'ACL' Live Shots

Pat Green

Zilker Park, Saturday, Sept. 28, 8:45pm

Pat Green loves Texas. That much is obvious. Not counting songs in Saturday's set that overtly said so (i.e., Django Walker's "Texas on My Mind") he still fired off enough Lone Star references to fill the Cotton Bowl: barbecue, rodeos, dance halls, highways, Willie, etc. Incidentally, he also professes to enjoy drinking beer. Though arguably the premier practitioner of the diffidently named subgenre known as "Texas Music," Green's long-sleeved jersey, blue jeans, and bare feet made him look more like a Goo Goo Doll than the heir to Robert Earl Keen's "rowdy crowd." Likewise, the acoustic-strumming frontman and his seven-piece band's sound was country only if an obvious familiarity with Steve Earle's Guitar Town and the collected works of Lynyrd Skynyrd make it so.

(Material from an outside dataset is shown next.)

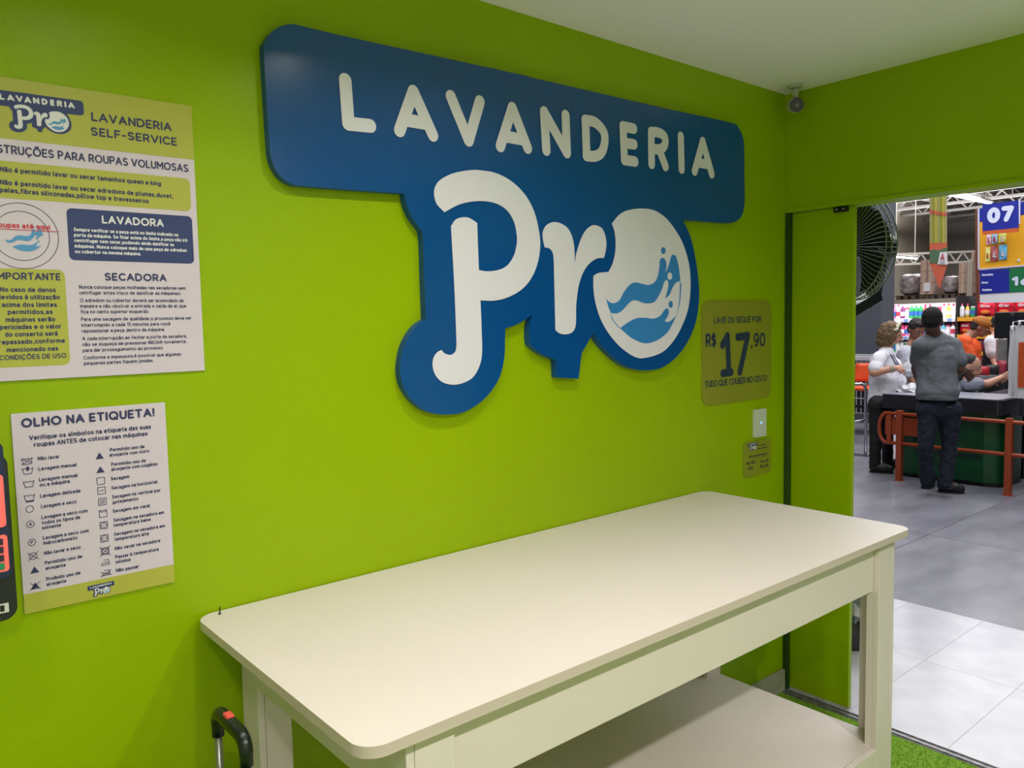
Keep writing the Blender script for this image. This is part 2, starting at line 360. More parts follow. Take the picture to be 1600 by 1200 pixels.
# ---------------------------------------------------------------- big blue logo sign
BOARD = [(-2.1612,2.3351,0),(-2.1784,2.3337,0),(-2.1978,2.3272,0),(-2.2172,2.3156,0),(-2.2345,2.2992,0),(-2.2457,2.2797,0),(-2.2505,2.2634,0),(-2.2492,2.1597,0),(-2.2468,2.0513,0),(-2.2452,2.0242,0),(-2.2381,1.9975,0),(-2.2202,1.9737,0),(-2.1952,1.961,0),(-2.1648,1.959,0),(-2.0362,1.9616,0),(-1.8813,1.9658,1),(-1.873,1.9335,0),(-1.8566,1.9024,0),(-1.8286,1.8716,1),(-1.8254,1.839,0),(-1.8252,1.7432,0),(-1.8239,1.6357,1),(-1.8526,1.6198,0),(-1.8784,1.5934,0),(-1.8987,1.5582,0),(-1.9093,1.517,0),(-1.9103,1.4902,0),(-1.9012,1.4537,0),(-1.8777,1.4188,0),(-1.8392,1.3881,0),(-1.7954,1.3731,0),(-1.7562,1.3683,0),(-1.7111,1.3693,0),(-1.6669,1.3828,0),(-1.6213,1.4084,0),(-1.5827,1.445,0),(-1.5603,1.4865,0),(-1.5507,1.5256,0),(-1.5479,1.5651,0),(-1.5459,1.6045,1),(-1.5051,1.6137,0),(-1.465,1.6297,0),(-1.4367,1.6442,1),(-1.4491,1.6145,0),(-1.4528,1.576,0),(-1.4486,1.5511,1),(-1.4027,1.5223,0),(-1.3437,1.5018,1),(-1.342,1.4468,1),(-1.2465,1.4372,1),(-1.231,1.518,1),(-1.2056,1.5472,0),(-1.1775,1.5806,1),(-1.1384,1.5394,0),(-1.0818,1.4977,0),(-1.0148,1.4629,0),(-0.9274,1.4466,0),(-0.8359,1.4506,0),(-0.7597,1.4804,0),(-0.6907,1.5332,0),(-0.6401,1.6037,0),(-0.6193,1.6848,0),(-0.621,1.7597,0),(-0.6389,1.8399,0),(-0.6685,1.9185,0),(-0.7124,1.9748,1),(-0.6582,1.9766,0),(-0.5459,1.9789,0),(-0.4497,1.9813,0),(-0.3945,1.9881,0),(-0.3495,2.0138,0),(-0.3302,2.0609,0),(-0.3306,2.1716,0),(-0.3332,2.2813,0),(-0.3446,2.3185,0),(-0.3727,2.3467,0),(-0.4279,2.3567,0),(-0.7808,2.3506,0),(-1.1241,2.3475,0),(-1.4169,2.3448,0),(-1.4504,2.3457,0),(-1.797,2.3397,0),(-2.0491,2.335,0)]
P_W = [(-1.7542,1.9263,1),(-1.7795,1.9467,0),(-1.7874,1.973,0),(-1.7815,1.9945,0),(-1.7624,2.0143,0),(-1.7204,2.0348,0),(-1.666,2.0484,0),(-1.6263,2.0526,0),(-1.5693,2.0504,0),(-1.5109,2.0325,0),(-1.4598,1.9981,0),(-1.4254,1.9514,0),(-1.4086,1.8991,0),(-1.4034,1.8524,0),(-1.4157,1.7981,0),(-1.444,1.7505,0),(-1.4848,1.7165,0),(-1.5374,1.6944,0),(-1.5882,1.6851,0),(-1.6374,1.6863,1),(-1.6358,1.6064,0),(-1.6363,1.5357,0),(-1.6472,1.4975,0),(-1.6723,1.4668,0),(-1.7084,1.4532,0),(-1.7434,1.451,0),(-1.7774,1.4607,0),(-1.7992,1.4807,0),(-1.8079,1.5058,0),(-1.805,1.5272,0),(-1.7933,1.542,0),(-1.7774,1.5494,1),(-1.7672,1.5397,0),(-1.7506,1.5347,0),(-1.7367,1.5379,0),(-1.727,1.5519,0),(-1.7256,1.5957,0),(-1.7284,1.745,0),(-1.7332,1.8771,0),(-1.7304,1.8926,0),(-1.7169,1.9087,0),(-1.6936,1.9165,0),(-1.6702,1.9162,0),(-1.6428,1.9043,1),(-1.6417,1.8352,0),(-1.6404,1.772,1),(-1.6105,1.769,0),(-1.569,1.7739,0),(-1.5348,1.7879,0),(-1.5082,1.8182,0),(-1.496,1.8547,0),(-1.4961,1.8809,0),(-1.5055,1.9163,0),(-1.5304,1.947,0),(-1.5677,1.9634,0),(-1.6127,1.9674,0),(-1.6608,1.9623,0),(-1.7079,1.9493,0)]
R_W = [(-1.3459,1.5953,1),(-1.347,1.7049,0),(-1.3482,1.8096,0),(-1.354,1.8354,0),(-1.3666,1.8452,0),(-1.3843,1.847,1),(-1.3914,1.8699,0),(-1.3916,1.8929,0),(-1.3792,1.9116,0),(-1.3577,1.9233,0),(-1.3362,1.9262,0),(-1.3109,1.9221,0),(-1.2855,1.9095,0),(-1.2675,1.8841,0),(-1.2592,1.8499,0),(-1.258,1.7993,1),(-1.2498,1.8343,0),(-1.2299,1.878,0),(-1.2063,1.9088,0),(-1.1789,1.9255,0),(-1.1553,1.927,0),(-1.1317,1.9186,0),(-1.1176,1.8974,0),(-1.1124,1.8729,0),(-1.1169,1.8451,0),(-1.1253,1.8243,1),(-1.1573,1.8216,0),(-1.1929,1.804,0),(-1.2205,1.7762,0),(-1.2404,1.738,0),(-1.2511,1.6948,0),(-1.2557,1.6571,0),(-1.2565,1.6193,0),(-1.2622,1.5978,0),(-1.2776,1.5846,0),(-1.3038,1.5804,0),(-1.3294,1.5843,0)]
O_W = [(-1.0845,1.938,1),(-1.0494,1.9681,0),(-1.0072,1.9862,0),(-0.9382,1.9976,0),(-0.867,1.9954,0),(-0.8029,1.9706,0),(-0.7465,1.9264,0),(-0.7082,1.88,0),(-0.6791,1.814,0),(-0.6715,1.7404,0),(-0.685,1.6601,0),(-0.7199,1.5988,0),(-0.7688,1.5449,0),(-0.8354,1.5049,0),(-0.9268,1.4896,0),(-0.9797,1.4961,0),(-1.0478,1.5305,0),(-1.1052,1.5777,0),(-1.1448,1.6287,0),(-1.1677,1.6841,0),(-1.1748,1.728,0),(-1.1741,1.7653,1),(-1.1502,1.7751,0),(-1.1034,1.7801,1),(-1.085,1.8046,0),(-1.0722,1.8357,0),(-1.0675,1.8694,0),(-1.071,1.9083,0)]
WAVES = [[(-1.1179,1.6942,1),(-1.1075,1.6842,0),(-1.083,1.6775,0),(-1.0538,1.6871,0),(-1.0324,1.7127,0),(-1.0066,1.7358,0),(-0.9763,1.7477,0),(-0.9414,1.7442,0),(-0.9059,1.7401,0),(-0.8742,1.7494,0),(-0.8558,1.7704,0),(-0.8462,1.8031,0),(-0.8432,1.8268,0),(-0.8321,1.8349,0),(-0.8182,1.8324,0),(-0.809,1.819,0),(-0.8091,1.8041,0),(-0.8159,1.7831,1),(-0.8026,1.7984,0),(-0.7902,1.8226,0),(-0.7806,1.8439,0),(-0.7663,1.8486,0),(-0.752,1.8389,0),(-0.7398,1.8061,0),(-0.7305,1.7566,1),(-0.7527,1.7514,0),(-0.7749,1.7329,0),(-0.7912,1.7087,0),(-0.8167,1.6936,1),(-0.8053,1.7176,0),(-0.7975,1.7416,0),(-0.8002,1.7554,0),(-0.8096,1.7582,0),(-0.8218,1.7502,0),(-0.8332,1.7263,0),(-0.8519,1.7023,0),(-0.875,1.6816,0),(-0.9067,1.6768,0),(-0.9334,1.6786,0),(-0.9684,1.6873,0),(-0.9944,1.6844,0),(-1.0204,1.6672,0),(-1.046,1.6502,0),(-1.0711,1.6436,0),(-1.0959,1.6461,1),(-1.1078,1.6674,0)],
 [(-1.051,1.5945,1),(-1.0126,1.6127,0),(-0.9692,1.6265,0),(-0.9251,1.6277,0),(-0.8802,1.6242,0),(-0.8434,1.6339,0),(-0.8199,1.6546,0),(-0.8058,1.6594,0),(-0.7964,1.6515,0),(-0.8013,1.6335,0),(-0.8203,1.6157,1),(-0.8062,1.6112,0),(-0.7873,1.6152,0),(-0.7681,1.6252,0),(-0.7536,1.6348,1),(-0.7779,1.6029,0),(-0.8066,1.5733,0),(-0.8627,1.5478,0),(-0.9262,1.5397,0),(-0.9876,1.5574,0),(-1.0217,1.5756,0)],
 [(-0.7267,1.7335,0),(-0.7339,1.6786,0),(-0.7536,1.6348,1),(-0.7388,1.6786,0),(-0.7335,1.7334,0),(-0.7343,1.7565,1),(-0.7266,1.7457,1)],
 [(-1.0992,1.6461,1),(-1.0839,1.6212,0),(-1.051,1.5945,1),(-1.0561,1.5946,1),(-1.0897,1.6224,1)],
 [(-0.8243,1.873,0),(-0.815,1.8693,0),(-0.8123,1.8617,0),(-0.8152,1.8527,0),(-0.8245,1.8487,0),(-0.8338,1.8519,0),(-0.8364,1.8607,0),(-0.8336,1.8685,0)],
 [(-0.7857,1.6858,0),(-0.7772,1.6816,0),(-0.7744,1.6732,0),(-0.7773,1.6647,0),(-0.7859,1.6611,0),(-0.7944,1.6647,0),(-0.7972,1.6732,0),(-0.7943,1.6816,0)]]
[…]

Green's musical roots lie squarely within the realm of Seventies and Eighties AOR; that helped explain the 20-minute medley of "Born to Be Wild," Tom Petty's "Runnin' Down a Dream," and the Doors' "L.A. Woman." But his own songs are the same: The bronco-busting "Texas in 1880" is closer to John Mellencamp than anything Guy Clark or Townes Van Zandt ever wrote, and recent regional hit "Three Days" is just REO Speedwagon's "Take It on the Run" with a bigger belt buckle. Green earned bonus points for a verbal swipe at chuckleheaded warmonger Toby Keith, but overall, he inadvertently revealed why he pays such heavy lip service to Texas in his songs: Otherwise, no one would know where he comes from. Nor would they care.